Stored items
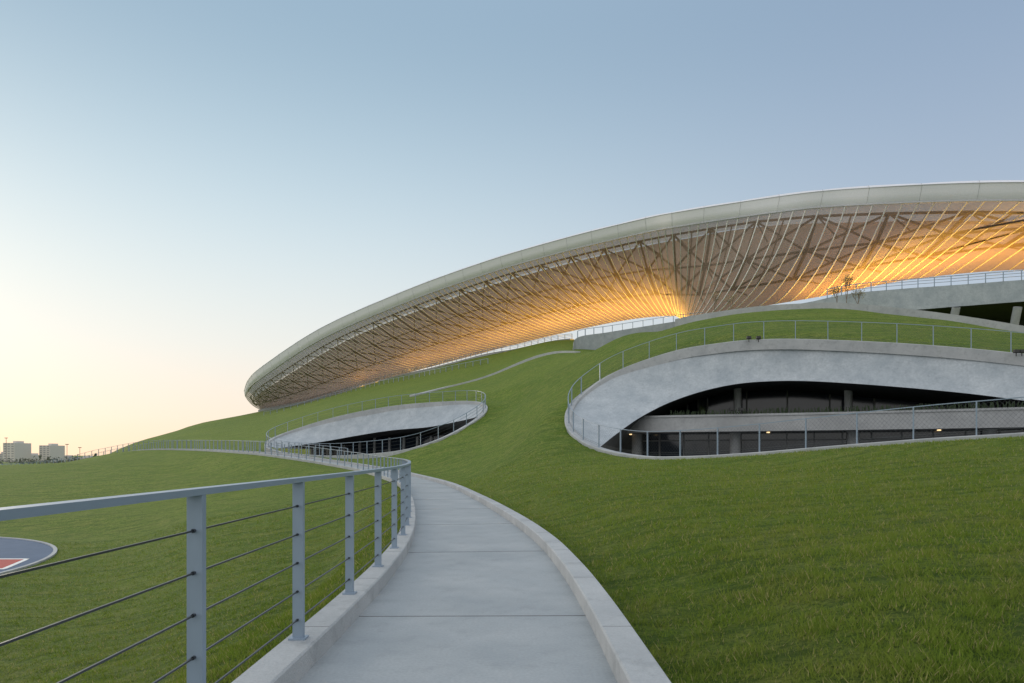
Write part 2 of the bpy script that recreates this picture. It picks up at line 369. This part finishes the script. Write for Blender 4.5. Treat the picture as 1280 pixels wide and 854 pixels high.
# ---------------- hillside openings ----------------
def opening(name,loop,up,fl,lo,depth):
    e=empty(name)
    V,Fc=sweep(loop,[(-.2,-.5),(-.2,.1),(-.17,.13),(.17,.13),(.2,.1),(.2,-.5)],True); mk('rim_kerb',V,Fc,M_kerb,e)
    n_=12; U=catmull(W(up),n_); L=catmull(W(fl),n_)
    V=[];Fc=[];k=7
    for i in range(len(U)):
        u=U[i];l=L[i]; m=(u+l)/2; m=m+np.array([0,.45,.0])
        for j in range(k):
            t=j/(k-1); V.append((1-t)**2*u+2*t*(1-t)*m+t*t*l)
    for i in range(len(U)-1):
        for j in range(k-1): Fc.append((i*k+j,i*k+j+1,(i+1)*k+j+1,(i+1)*k+j))
    mk('shell_fascia',V,Fc,M_shell,e,True)
    m_=len(L); dirv=np.array([.25,.97,0])
    V=list(L)+[l+dirv*.5+np.array([0,0,.05]) for l in L]+[l+dirv*depth for l in L]
    Fc=[(i,i+1,m_+i+1,m_+i) for i in range(m_-1)]+[(m_+i,m_+i+1,2*m_+i+1,2*m_+i) for i in range(m_-1)]
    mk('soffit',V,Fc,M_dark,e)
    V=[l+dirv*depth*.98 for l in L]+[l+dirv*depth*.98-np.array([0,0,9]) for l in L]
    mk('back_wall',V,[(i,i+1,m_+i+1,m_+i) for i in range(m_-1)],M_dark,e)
    Lw=catmull(W(lo),10); V=list(Lw)+[p-np.array([0,0,4.5]) for p in Lw]; m_=len(Lw)
    mk('lower_wall',V,[(i,i+1,m_+i+1,m_+i) for i in range(m_-1)],M_shell,e)
    return e
e=opening('hillside_pavilion',big_loop,big_up,big_fl,big_lo,12)
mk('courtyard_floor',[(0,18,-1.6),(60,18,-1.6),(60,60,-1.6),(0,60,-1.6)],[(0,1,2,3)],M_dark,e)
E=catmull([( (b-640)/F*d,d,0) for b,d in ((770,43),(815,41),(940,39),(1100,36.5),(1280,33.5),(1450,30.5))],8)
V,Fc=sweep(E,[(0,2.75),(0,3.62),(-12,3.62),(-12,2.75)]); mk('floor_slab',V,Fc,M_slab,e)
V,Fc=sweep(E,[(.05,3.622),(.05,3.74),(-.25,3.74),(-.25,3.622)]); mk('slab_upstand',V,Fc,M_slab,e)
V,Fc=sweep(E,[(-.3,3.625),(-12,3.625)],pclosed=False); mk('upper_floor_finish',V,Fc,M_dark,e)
Wl=resample(offset(E,-2.6),1.5); n2,T2=normals(Wl)
V,Fc=sweep(Wl,[(0,-1.5),(0,2.74)],pclosed=False); mk('window_glass',V,Fc,M_glass,e)
A=([],[])
for i in range(len(Wl)): add(A,obox(Wl[i]+np.array([n2[i][0]*.06,n2[i][1]*.06,0]),T2[i],.04,.05,-1.5,2.73))
for z in (.9,2.25): add(A,sweep(Wl,[(.02,z),(.02,z+.08),(.12,z+.08),(.12,z)]))
mk('window_frames',A[0],A[1],M_frame,e)
Wu=resample(offset(E,-7.5),2.6); n3,T3=normals(Wu)
V,Fc=sweep(Wu,[(0,3.65),(0,6.2)],pclosed=False); mk('upper_glass',V,Fc,M_glass,e)
A=([],[])
for i in range(len(Wu)): add(A,obox(Wu[i]+np.array([n3[i][0]*.06,n3[i][1]*.06,0]),T3[i],.05,.05,3.63,6.2))
mk('upper_frames',A[0],A[1],M_frame,e)
Cc=resample(offset(E,-2.0),6.2); A=([],[])
for p in Cc:
    add(A,tube((p[0],p[1],-1.6),(p[0],p[1],2.74),.32,16)); add(A,tube((p[0]+1,p[1]+2.6,3.62),(p[0]+1,p[1]+2.6,6.5),.24,16))
mk('columns',A[0],A[1],M_slab,e,True)
M_lamp,nt,b=newmat('lamp_lens'); b.inputs['Emission Color'].default_value=(1,.7,.35,1); b.inputs['Emission Strength'].default_value=1.5
add_=([],[])
for p in resample(offset(E,-1.4),9.)[:3]: add(add_,obox((p[0],p[1],0),(1,0),.07,.07,2.68,2.745))
mk('ceiling_lamps',add_[0],add_[1],M_lamp,e)
A=([],[])
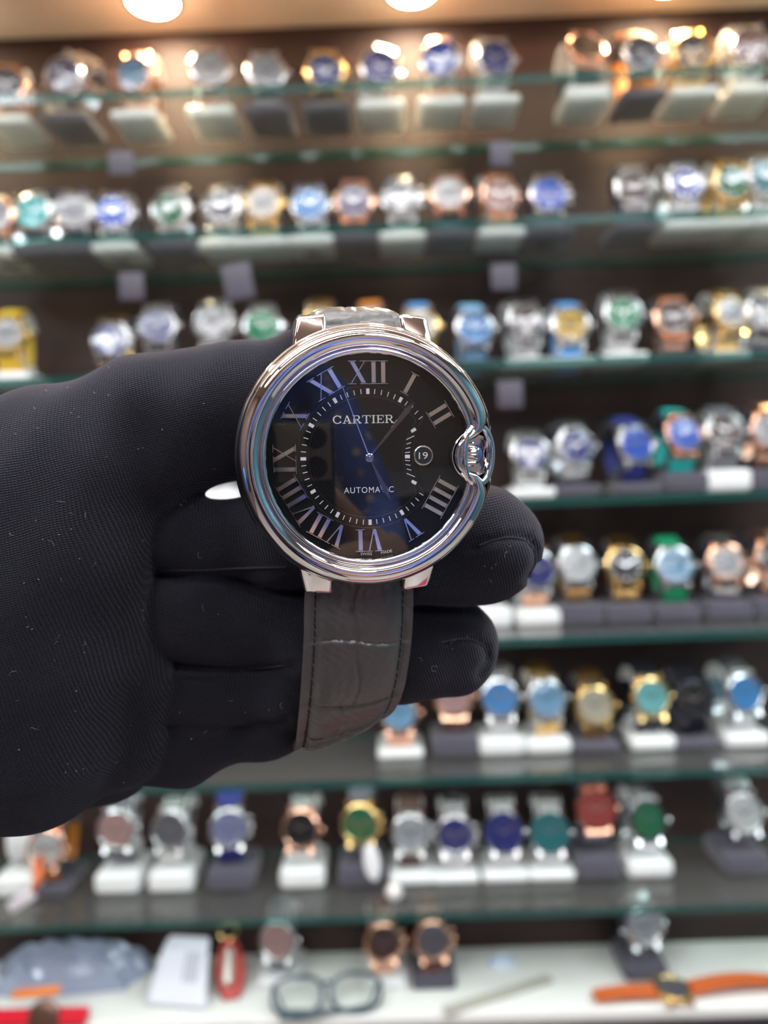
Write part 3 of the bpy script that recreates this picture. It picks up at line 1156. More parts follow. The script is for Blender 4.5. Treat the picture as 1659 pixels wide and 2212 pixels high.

# [Required work]
Filter the listing for the word "sweep" and copy every line that holds it.

# [Expected answer]
    V,Fc=sweep(loop,[(-.2,-.5),(-.2,.1),(-.17,.13),(.17,.13),(.2,.1),(.2,-.5)],True); mk('rim_kerb',V,Fc,M_kerb,e)
V,Fc=sweep(E,[(0,2.75),(0,3.62),(-12,3.62),(-12,2.75)]); mk('floor_slab',V,Fc,M_slab,e)
V,Fc=sweep(E,[(.05,3.622),(.05,3.74),(-.25,3.74),(-.25,3.622)]); mk('slab_upstand',V,Fc,M_slab,e)
V,Fc=sweep(E,[(-.3,3.625),(-12,3.625)],pclosed=False); mk('upper_floor_finish',V,Fc,M_dark,e)
V,Fc=sweep(Wl,[(0,-1.5),(0,2.74)],pclosed=False); mk('window_glass',V,Fc,M_glass,e)
for z in (.9,2.25): add(A,sweep(Wl,[(.02,z),(.02,z+.08),(.12,z+.08),(.12,z)]))
V,Fc=sweep(Wu,[(0,3.65),(0,6.2)],pclosed=False); mk('upper_glass',V,Fc,M_glass,e)